I'm a contributor to the Review Board project[1], which is not coupled with Bugzilla whatsoever.

Noting that although it's not coupled, Review Board makes it very possible to do things that make it an abandon-able solution. Back in 2009 (before there was extension/plugin support) I modified review board so it could pull your review queue out of bugzilla and automatically generate reviews.

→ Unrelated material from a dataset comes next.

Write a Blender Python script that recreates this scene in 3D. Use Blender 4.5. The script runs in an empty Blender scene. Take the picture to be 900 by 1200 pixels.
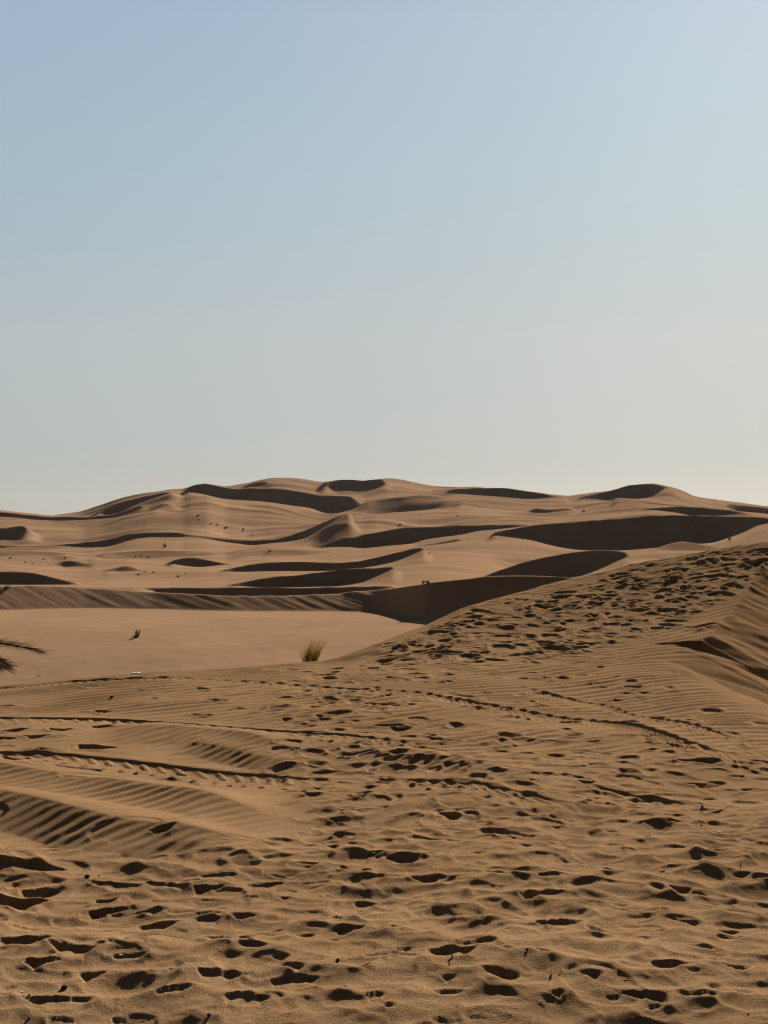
import bpy, math, random
import numpy as np

# ------------------------------------------------------------------ basics
F, EYE = 1734.0, 1.65            # focal length in picture units (900x1200), eye height in metres
SUN_AZ, SUN_EL = 18.0, 21.0      # degrees right of the view direction, degrees above the horizon
random.seed(7)
rng = np.random.default_rng(11)
scene = bpy.context.scene
col = scene.collection


def sstep(a, b, x):
    t = np.clip((x - a) / (b - a), 0, 1)
    return t * t * (3 - 2 * t)


_perm = np.random.default_rng(3).permutation(4096).astype(np.int64)
_ga = np.random.default_rng(4).uniform(0, 2 * math.pi, 4096)
_gx, _gy = np.cos(_ga), np.sin(_ga)


def perlin(x, y, seed=0):
    x = np.asarray(x, float) + seed * 37.17
    y = np.asarray(y, float) + seed * 91.73
    xi, yi = np.floor(x).astype(np.int64), np.floor(y).astype(np.int64)
    xf, yf = x - xi, y - yi
    u, v = xf ** 3 * (xf * (xf * 6 - 15) + 10), yf ** 3 * (yf * (yf * 6 - 15) + 10)

    def g(ix, iy, dx, dy):
        h = _perm[(_perm[ix & 4095] + iy) & 4095]
        return _gx[h] * dx + _gy[h] * dy
    a = g(xi, yi, xf, yf)
    b = g(xi + 1, yi, xf - 1, yf)
    c = g(xi, yi + 1, xf, yf - 1)
    d = g(xi + 1, yi + 1, xf - 1, yf - 1)
    return 1.5 * ((a + (b - a) * u) * (1 - v) + (c + (d - c) * u) * v)


def L(pts, px):
    p = np.array(pts, float)
    return np.interp(px, p[:, 0], p[:, 1])


def LS(pts, px):
    """the same, with its corners rounded off"""
    o = np.linspace(-9, 9, 13)
    return float((L(pts, np.clip(px + o, pts[0][0], pts[-1][0])) * np.exp(-(o / 5) ** 2)).sum() / np.exp(-(o / 5) ** 2).sum())


# ------------------------------------------------------------------ the terrain grid: fan of columns, rows by depth
TMAX = math.radians(20)
u_in = np.arange(-0.275, 0.2751, 0.0009)
u_mid = np.arange(0.277, math.tan(TMAX), 0.0025)
th = [math.atan(v) for v in np.concatenate([-u_mid[::-1], u_in, u_mid])]
a, step, ext = max(th), math.radians(0.3), []
while a < math.pi - 0.06:
    step = min(step * 1.12, math.radians(4))
    a += step
    if a < math.pi - 0.04:
        ext.append(a)
theta = np.array([-t for t in ext[::-1]] + th + ext)
NC = len(theta)
thc = np.clip(theta, -TMAX, TMAX)
PXC = 450 + F * np.tan(thc)                      # picture column each fan column belongs to

rows_near = np.concatenate([np.arange(2.2, 4.2, .05), np.arange(4.2, 12, .011), np.arange(12, 17, .017),
                            np.arange(17, 28.5, .028), np.arange(28.5, 46, .16)])
rows_far = [46.0]
while rows_far[-1] < 620:
    rows_far.append(rows_far[-1] * 1.0024)
while rows_far[-1] < 1500:
    rows_far.append(rows_far[-1] * 1.06)
rows_far = np.array(rows_far)
rows_near = np.append(rows_near, 46.0)


def plan(D, th_, thc_):
    r = D / np.cos(thc_)
    return r * np.sin(th_), r * np.cos(th_)


# ------------------------------------------------------------------ the far dunes: slip faces between a base line and a crest line
SKY = [(-500, 592), (-200, 596), (0, 600), (20, 601.5), (40, 603), (60, 604.5), (80, 604.5), (95, 604), (103, 602), (110, 599.5), (120, 596.5),
       (130, 592.5), (145, 587), (160, 583), (175, 580), (190, 578), (200, 576.5), (215, 575.5), (225, 572), (243, 569), (265, 573),
       (290, 569), (305, 564.8), (320, 562.3), (335, 562.8), (355, 565.2), (375, 568), (390, 566), (405, 564), (413, 563.6),
       (425, 565), (440, 562.8), (455, 562.8), (470, 565), (490, 569), (505, 571.5), (520, 573), (560, 573), (600, 576), (640, 581),
       (668, 584.5), (690, 582), (720, 577), (745, 572), (765, 570), (785, 575), (800, 579.5), (815, 586), (830, 588.5), (850, 589.5),
       (880, 592.5), (900, 594), (1200, 598), (1500, 594)]


# name: base depth, slip slope deg, taper px, crest polyline, base polyline
LAYERS = [
    # --- farthest first
    dict(D=400, s=27, t=10, c=[(282, 571), (290, 569), (305, 564.8), (320, 562.3)], b=[(282, 572), (300, 572), (312, 571), (320, 567)]),
    dict(D=392, s=31, t=9, c=[(372, 568), (390, 566), (405, 564), (413, 563.6), (425, 565), (440, 562.8), (458, 563)],
         b=[(372, 569), (380, 570), (386, 574), (392, 577), (410, 577), (425, 576), (440, 572), (450, 569), (458, 565)]),
    dict(D=350, s=31, t=12, c=[(672, 585), (690, 582), (700, 579.5), (720, 575), (735, 570.5), (745, 569.5), (765, 568.5), (774, 570.5), (800, 579)],
         b=[(672, 586), (690, 586), (710, 588), (730, 588), (750, 589), (765, 588), (772, 578), (780, 573.5), (800, 580)]),
    dict(D=330, s=30, t=10, c=[(845, 589), (860, 591), (880, 592.5), (900, 594), (1200, 598)], b=[(845, 592), (853, 597), (862, 600), (880, 603), (900, 603), (1200, 606)]),
    dict(D=312, s=31, t=8, c=[(212, 577), (225, 570), (235, 567.5), (243, 567), (252, 569), (265, 572), (280, 573.5), (300, 574), (325, 575), (340, 577),
                              (355, 581), (375, 583), (400, 582.3), (414, 582), (420, 586), (440, 589), (460, 586), (475, 580), (500, 576), (520, 575)],
         b=[(212, 578), (225, 577.5), (240, 580), (260, 585), (280, 588), (310, 592), (340, 595), (360, 597), (370, 600), (380, 604), (390, 606),
            (400, 603), (410, 600), (425, 599), (440, 600), (460, 597), (480, 590), (500, 583), (520, 577)]),
    dict(D=318, s=31, t=10, c=[(503, 574.5), (520, 572), (540, 571), (560, 570.5), (580, 571.5), (600, 574), (620, 577), (640, 580), (655, 582.5), (672, 585)],
         b=[(503, 577), (520, 578), (540, 578), (560, 579.5), (580, 582), (600, 585), (620, 587), (640, 586), (655, 585.5), (672, 586)]),
    dict(D=300, s=30, t=18, c=[(100, 604), (120, 596.5), (130, 592.5), (145, 587), (160, 583), (180, 579.5), (200, 576.5), (216, 575.5)],
         b=[(100, 605), (115, 600), (125, 602), (140, 599.5), (155, 592), (170, 587), (185, 582.5), (200, 578), (216, 576)]),
    dict(D=278, s=30, t=8, c=[(-500, 592), (0, 600), (20, 602), (40, 604.5), (60, 607.5), (80, 608), (100, 607.5), (120, 604), (140, 602), (155, 596), (172, 592)],
         b=[(-500, 600), (0, 605), (20, 607), (40, 610), (60, 611.5), (80, 611.5), (110, 611), (135, 610), (150, 605), (172, 593.5)]),
    dict(D=270, s=24, t=14, c=[(560, 594), (600, 593), (640, 598), (680, 596)], b=[(560, 597), (600, 601), (640, 602), (680, 599)]),
    dict(D=285, s=26, t=14, c=[(530, 587), (560, 593), (600, 597), (630, 598)], b=[(530, 590), (560, 597), (600, 600), (630, 599)]),
    dict(D=282, s=30, t=8, c=[(715, 586), (740, 589), (760, 591), (790, 593), (810, 592)], b=[(715, 588), (740, 591.5), (760, 594), (790, 595), (810, 593.5)]),
    dict(D=255, s=30, t=10, c=[(745, 598), (760, 596), (780, 595), (800, 595), (820, 597), (850, 601), (885, 605)],
         b=[(745, 599), (760, 601), (790, 603), (830, 603.5), (860, 605), (885, 606)]),
    # half-lit shoulders
    dict(D=296, s=17.5, t=22, c=[(410, 591), (440, 587), (470, 583), (500, 580), (535, 582)], b=[(410, 599), (440, 603), (470, 602), (500, 597), (535, 590)]),
    dict(D=160, s=17, t=24, c=[(100, 648), (140, 644), (180, 642), (220, 645), (260, 649)], b=[(100, 653), (140, 655), (180, 655), (220, 653), (260, 652)]),
    dict(D=146, s=16, t=24, c=[(-300, 649), (0, 648), (60, 649), (130, 654)], b=[(-300, 656), (0, 656), (60, 657), (130, 657)]),
    dict(D=152, s=16.5, t=24, c=[(265, 648), (310, 643.5), (345, 641.5), (410, 646)], b=[(265, 652), (310, 653), (350, 652), (410, 649)]),
    # soft hill left
    dict(D=262, s=22, t=22, c=[(172, 592), (190, 588), (205, 591), (222, 600)], b=[(172, 595), (190, 600), (205, 601), (222, 602)]),
    dict(D=230, s=30, t=26, c=[(-400, 626), (0, 618), (20, 616), (35, 614), (50, 615)], b=[(-400, 640), (0, 634), (10, 634), (18, 632), (25, 626), (40, 618), (50, 617)]),
    dict(D=206, s=31, t=10, c=[(-400, 636), (0, 641), (30, 642), (60, 641.5), (85, 640), (110, 637), (130, 633.5), (145, 629), (160, 626.5), (180, 626), (200, 627),
                               (225, 629.5), (260, 632), (280, 632.5), (300, 633), (320, 631), (340, 626), (360, 619), (380, 612), (400, 604.5), (420, 599)],
         b=[(-400, 640), (0, 645), (40, 645), (75, 644), (100, 645), (120, 644), (130, 642), (145, 636), (160, 632), (175, 631), (200, 631.5),
            (230, 633), (260, 636), (290, 639.5), (300, 640), (320, 638), (340, 637), (358, 633), (375, 622), (395, 609), (420, 600)]),
    dict(D=190, s=31, t=10, c=[(358, 641), (372, 637), (385, 632), (400, 626), (420, 625), (440, 623), (460, 620), (480, 618), (510, 616), (540, 614), (560, 613.5), (600, 613), (630, 613.5)],
         b=[(358, 642), (380, 641), (390, 637), (405, 637), (415, 640), (425, 648), (440, 645), (460, 643), (480, 641), (488, 634), (500, 630), (520, 627), (540, 625), (560, 620), (580, 619), (600, 617), (630, 616)]),
    dict(D=172, s=27, t=8, c=[(480, 641), (500, 637), (520, 633), (540, 629), (556, 627)], b=[(480, 642), (500, 639.5), (520, 636), (540, 632), (556, 628)]),
    dict(D=166, s=27, t=7, c=[(538, 634), (548, 629), (553, 628), (560, 631), (572, 638)], b=[(538, 641), (548, 641.5), (556, 641), (564, 639), (572, 638.5)]),
    dict(D=150, s=31.5, t=10, c=[(570, 626), (600, 620), (625, 614.5), (660, 611), (690, 608), (720, 606), (760, 603.7), (800, 604), (840, 605.5), (870, 607.5), (885, 608.5), (900, 610), (1300, 614)],
         b=[(570, 627), (600, 629), (625, 632), (650, 638), (670, 642), (690, 644), (710, 646), (735, 646), (768, 645), (797, 642), (835, 640), (850, 635), (870, 628), (885, 619), (900, 616), (1300, 620)]),
    dict(D=128, s=16, t=10, gi=.05, go=.05, c=[(762, 642), (775, 637), (790, 632.5), (799, 631), (815, 634), (835, 638), (860, 642)], b=[(762, 644), (780, 645), (800, 646), (830, 646), (860, 645)]),
    dict(D=134, s=31, t=7, c=[(195, 659), (205, 656.5), (212, 655), (220, 654), (230, 655), (245, 658), (260, 661), (278, 663.5)],
         b=[(195, 660), (203, 661), (210, 663), (222, 667), (235, 669), (245, 668), (260, 664.5), (278, 664.5)]),
    dict(D=138, s=22, t=8, c=[(60, 661), (70, 659.5), (78, 657), (90, 658), (108, 662.5)], b=[(60, 662), (70, 664), (80, 664.5), (100, 664.5), (108, 663.5)]),
    dict(D=118, s=20, t=7, c=[(120, 671), (135, 667.5), (150, 665), (160, 669), (170, 672.5)], b=[(120, 672), (135, 673), (150, 673), (160, 673), (170, 673)]),
    dict(D=114, s=30.5, t=8, c=[(254, 673), (262, 672), (280, 668), (300, 664), (320, 662), (345, 661), (380, 661), (400, 661), (420, 659.5), (440, 655), (465, 648), (480, 643.5), (505, 639)],
         b=[(254, 674), (262, 674), (290, 675), (320, 674), (345, 673), (390, 672), (420, 668), (440, 664), (460, 658.5), (480, 650), (505, 640.5)]),
    dict(D=96, s=30, t=8, c=[(-400, 676), (-100, 673), (0, 671.3), (10, 671), (35, 671.5), (50, 674), (70, 679), (95, 684)], b=[(-400, 686), (-100, 685), (0, 686), (40, 686), (70, 686), (95, 686)]),
    dict(D=95, s=30.5, t=9, c=[(266, 685), (280, 683.5), (290, 682), (300, 680), (320, 677.5), (340, 676.5), (360, 675), (380, 673), (400, 670.5), (420, 669), (440, 668.5), (470, 665)],
         b=[(266, 687), (280, 687), (310, 689), (360, 689), (400, 688), (425, 684), (440, 677), (455, 671), (470, 667)]),
    dict(D=92, s=31.5, t=10, c=[(562, 676), (570, 674.5), (580, 671), (600, 665), (620, 659), (640, 654), (660, 650), (680, 647), (700, 645.5), (720, 646), (745, 650)],
         b=[(562, 677), (580, 678), (620, 680), (645, 681), (680, 676), (710, 664), (730, 656), (745, 652)]),
]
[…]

To address long-term archival needs, I added export functionality that formatted the review as ASCII text that could be copied and pasted into bugzilla.

Here's an example excerpt from my blog post at http://www.visophyte.org/blog/2009/06/20/review-board-and-bugzilla-reviews-take-2/:
===

on file: mailnews/base/src/nsMessenger.cpp line 635
    // if we have a mailbox:// url that points to an .eml file, we have to read
    // the file size as well

what a pretty comment

on file: mailnews/base/src/nsMessenger.cpp line 642
    NS_ENSURE_SUCCESS(rv, rv);

please rename rv ARRRRRR-VEEEEEE

===

I personally worry about introducing another piece into the existing bugzilla/github interaction, but even 4 years ago, review board had a reviewing experience that is still ahead of both splinter and github. (Although I do have high hopes that github will improve their review experience.) Specifically:

- Side-by-side diff (github-only problem)
- Syntax highlighted code based on syntax highlighting the entire file, so it's not just a line-centric/keyword centric highlighting. - Expandable context! Don't get stuck with only 3 or 8 lines of context. Expand to see the whole file! - Detects when code is just moved around. This came towards the tail end of my use of it, but it was a killer feature for refactored code. No trying to play the game of "match up the added hunk and the removed hunk". It figured it out for you, greatly reducing complexity.

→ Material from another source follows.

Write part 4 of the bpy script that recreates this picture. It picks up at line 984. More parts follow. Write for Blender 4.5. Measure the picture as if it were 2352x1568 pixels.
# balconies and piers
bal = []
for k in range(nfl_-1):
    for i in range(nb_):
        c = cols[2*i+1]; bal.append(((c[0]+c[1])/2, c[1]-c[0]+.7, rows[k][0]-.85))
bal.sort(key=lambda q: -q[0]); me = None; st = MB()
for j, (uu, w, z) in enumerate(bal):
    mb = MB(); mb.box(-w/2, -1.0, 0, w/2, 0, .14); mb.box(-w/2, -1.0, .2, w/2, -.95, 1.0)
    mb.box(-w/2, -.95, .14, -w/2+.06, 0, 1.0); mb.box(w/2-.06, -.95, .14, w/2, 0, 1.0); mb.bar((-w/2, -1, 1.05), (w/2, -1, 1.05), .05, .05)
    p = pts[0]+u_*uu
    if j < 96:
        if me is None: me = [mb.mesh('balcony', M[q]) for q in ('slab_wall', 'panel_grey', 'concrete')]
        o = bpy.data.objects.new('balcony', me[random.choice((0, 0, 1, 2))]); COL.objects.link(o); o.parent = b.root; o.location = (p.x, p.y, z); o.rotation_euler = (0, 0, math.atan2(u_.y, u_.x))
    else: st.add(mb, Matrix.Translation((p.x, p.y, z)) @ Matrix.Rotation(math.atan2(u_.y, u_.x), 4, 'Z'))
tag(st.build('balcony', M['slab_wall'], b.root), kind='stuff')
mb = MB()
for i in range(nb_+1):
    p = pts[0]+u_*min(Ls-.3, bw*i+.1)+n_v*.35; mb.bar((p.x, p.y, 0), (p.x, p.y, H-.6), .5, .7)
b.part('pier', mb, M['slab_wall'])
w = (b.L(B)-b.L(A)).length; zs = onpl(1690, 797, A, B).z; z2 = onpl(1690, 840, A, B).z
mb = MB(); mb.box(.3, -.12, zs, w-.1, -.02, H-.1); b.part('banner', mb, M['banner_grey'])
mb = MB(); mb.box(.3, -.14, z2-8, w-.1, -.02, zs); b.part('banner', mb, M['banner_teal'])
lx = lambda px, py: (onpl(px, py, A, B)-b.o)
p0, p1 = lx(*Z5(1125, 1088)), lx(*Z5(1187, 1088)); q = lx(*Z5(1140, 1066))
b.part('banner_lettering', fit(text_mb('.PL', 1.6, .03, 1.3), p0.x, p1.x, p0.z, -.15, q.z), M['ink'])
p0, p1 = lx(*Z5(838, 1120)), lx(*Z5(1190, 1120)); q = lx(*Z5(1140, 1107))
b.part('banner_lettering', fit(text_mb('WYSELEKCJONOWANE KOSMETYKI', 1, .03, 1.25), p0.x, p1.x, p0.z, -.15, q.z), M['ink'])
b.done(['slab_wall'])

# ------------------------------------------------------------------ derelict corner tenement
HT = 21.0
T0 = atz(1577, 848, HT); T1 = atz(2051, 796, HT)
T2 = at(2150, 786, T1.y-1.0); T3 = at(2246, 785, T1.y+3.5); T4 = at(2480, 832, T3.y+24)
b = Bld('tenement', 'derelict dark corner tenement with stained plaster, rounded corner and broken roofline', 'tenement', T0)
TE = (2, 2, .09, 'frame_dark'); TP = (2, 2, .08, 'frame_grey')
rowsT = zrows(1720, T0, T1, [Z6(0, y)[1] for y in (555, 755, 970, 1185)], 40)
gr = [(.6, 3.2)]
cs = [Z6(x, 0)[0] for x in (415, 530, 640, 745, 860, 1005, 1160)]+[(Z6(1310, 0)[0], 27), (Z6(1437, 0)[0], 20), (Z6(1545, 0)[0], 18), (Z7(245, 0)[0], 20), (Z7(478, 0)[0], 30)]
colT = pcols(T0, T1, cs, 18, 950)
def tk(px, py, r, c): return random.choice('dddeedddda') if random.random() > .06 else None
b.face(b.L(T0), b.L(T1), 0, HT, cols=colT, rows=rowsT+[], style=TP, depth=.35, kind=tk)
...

Also nice (versus github):
- Your review isn't published until you push a button, allowing you to make persistent notes to yourself that you can later remove when you see they aren't an issue without bothering anyone else. This also saves you from proactive people fixing things and pushing fixes as you type them and causing massive confusion.
- Reviews don't get nuked by rebases

Right now, for tricky reviews, I find myself having to checkout the code locally then use "git difftool" with the "meld" 3-way merge tool to diff the branch against its base in order to get syntax-highlighted side-by-side diff with full context and smart intra-line diffing.